Lack of a map can make a game unusable for me. Cold City had this issue. The map of Berlin was dire and I didn't know enough to do it myself. My mind just couldn't work it. I've subsequently found a decent Allied map of the city from the occupation after the war, which all of a sudden makes the game approachable.

I really love maps. Perhaps it's the Geography A-Level coming out.

2nd August 2021

Games in July 2021

 

The July Update

July saw pretty much the same pattern as the rest of the year; Gumshoe (The Yellow King & Trail of Cthulhu) and D&D5e (Curse of Strahd) are dominant game systems. It's possible that Gumshoe may take the lead by the end of August as the Strahd game is on a month's break. If this happens, it'll be the first time in the last two years that something other than D&D5e will be my most played game.

That said, I've one or two sessions of Old-School Essentials (the B/X retroclone) planned so D&D as a whole will probably hold its position static.

I'm hoping to run a Troika! game in September, and it's also fair to say that my mind is starting to look towards Furnace. I've offered 'Through Sunken Lands' but part of me is wondering if I went too quickly with that as I have a whole bunch of systems I'd like to run. I'm also starting to feel a yearning for some Sci-Fi, so we'll need to see where that gets too.

2 August 2021


01 August 2021

#RPGaDay2021 - 1 - Scenario

Here we go again.

So RPGaDay is back and for a moment I considered being curmudgeonly about it, but then discounted it.

Today's word is SCENARIO. It's funny how we aren't consistent in the terms that we use; modules, scenarios, adventures, campaign books, adventure paths. I guess a scenario is meant to be a shorter, perhaps two to four hour session length challenge for your players. My approach to them differs depending on what I'm running and who I'm running it for. For convention games, I usually focus on making sure the characters have hooks to each other and to the plot (if there is one) or alternatively, I'll make sure that there are some beats that drive choices if I'm running a more sandbox based game.

For the Curse of Strahd campaign, I tend to think in terms of sessions or episodes. It's a sandbox, but the way that the plot is constructed, there are usually one or two routes forward. When we complete a section I'll usually ask to miss an evening and also ask for a steer from the players where they may want to go and what they may want to do. It's starting to be a challenge to keep the threads together; for the session last week I ended up re-reading all 28 write-ups that I'd done to try and draw some hooks back and forward and also to make sure I hadn't misremembered something. I'm using the 5e book, with three other takes on the campaign as references and sometimes it means I think that the players have done something when the may not have.
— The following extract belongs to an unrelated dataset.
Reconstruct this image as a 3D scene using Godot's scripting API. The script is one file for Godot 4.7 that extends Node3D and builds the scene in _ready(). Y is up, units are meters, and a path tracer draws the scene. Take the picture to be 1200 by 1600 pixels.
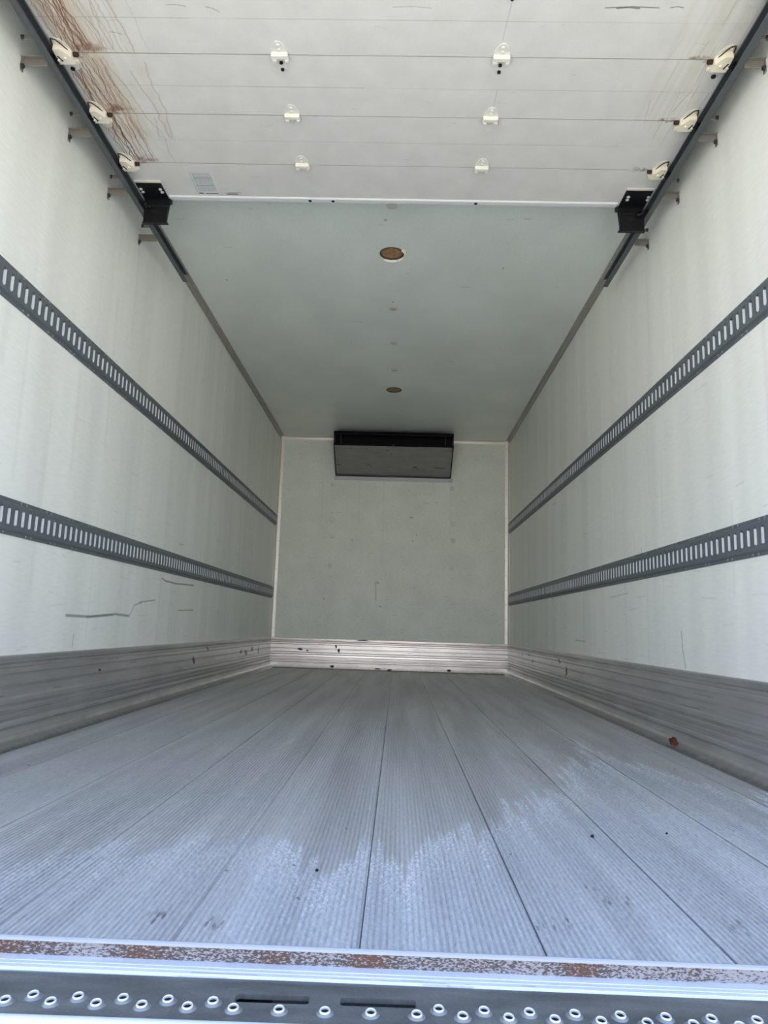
extends Node3D
# A refrigerated box body seen from behind the open rear end: y up, -z into the box, metres.

const HW := 1.22          # half the inside width
const HT := 2.433         # inside height
const BK := -7.454        # inner face of the front bulkhead
const FR := -1.06         # rear edge of the floor
const YD := 2.31          # lower (inner) face of the open roll-up door
var names := {}
var uv_o := Vector3.ZERO
var uv_u := Vector3.RIGHT
var uv_v := Vector3.BACK
var rng := RandomNumberGenerator.new()

# ------------------------------------------------------------------ helpers
func numbered(parent: Node, called: String) -> String:
	var k := str(parent.get_instance_id()) + called
	var n: int = names.get(k, 0)
	names[k] = n + 1
	return called if n == 0 else "%s_%03d" % [called, n]

func begin() -> SurfaceTool:
	var st := SurfaceTool.new()
	st.begin(Mesh.PRIMITIVE_TRIANGLES)
	st.set_smooth_group(-1)
	return st

func vx(st: SurfaceTool, p: Vector3) -> void:
	st.set_uv(Vector2((p - uv_o).dot(uv_u), (p - uv_o).dot(uv_v)))
	st.add_vertex(p)

func tri(st: SurfaceTool, a: Vector3, b: Vector3, c: Vector3, n: Vector3) -> void:
	vx(st, a)
	if (c - a).cross(b - a).dot(n) >= 0.0:
		vx(st, b); vx(st, c)
	else:
		vx(st, c); vx(st, b)

func quad(st: SurfaceTool, a: Vector3, b: Vector3, c: Vector3, d: Vector3, n: Vector3) -> void:
	tri(st, a, b, c, n)
	tri(st, a, c, d, n)

func uv_box(o: Vector3, u: Vector3, v: Vector3) -> void:
	uv_o = o; uv_u = u; uv_v = v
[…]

Anyway, scenarios. They're the heart of what a GM presents to the players, but they're only a framework. They rarely survive contact with the players to remain in the state and path that you had expected. And that is a good thing, because it's how the GM gets to explore the setting they present.

1 August 2021

PS - Roll a D8 and halve it? Come on Autocratik, have you never heard of the Caltrop Pyramid of Doom, aka the D4? What kind of heresy is this?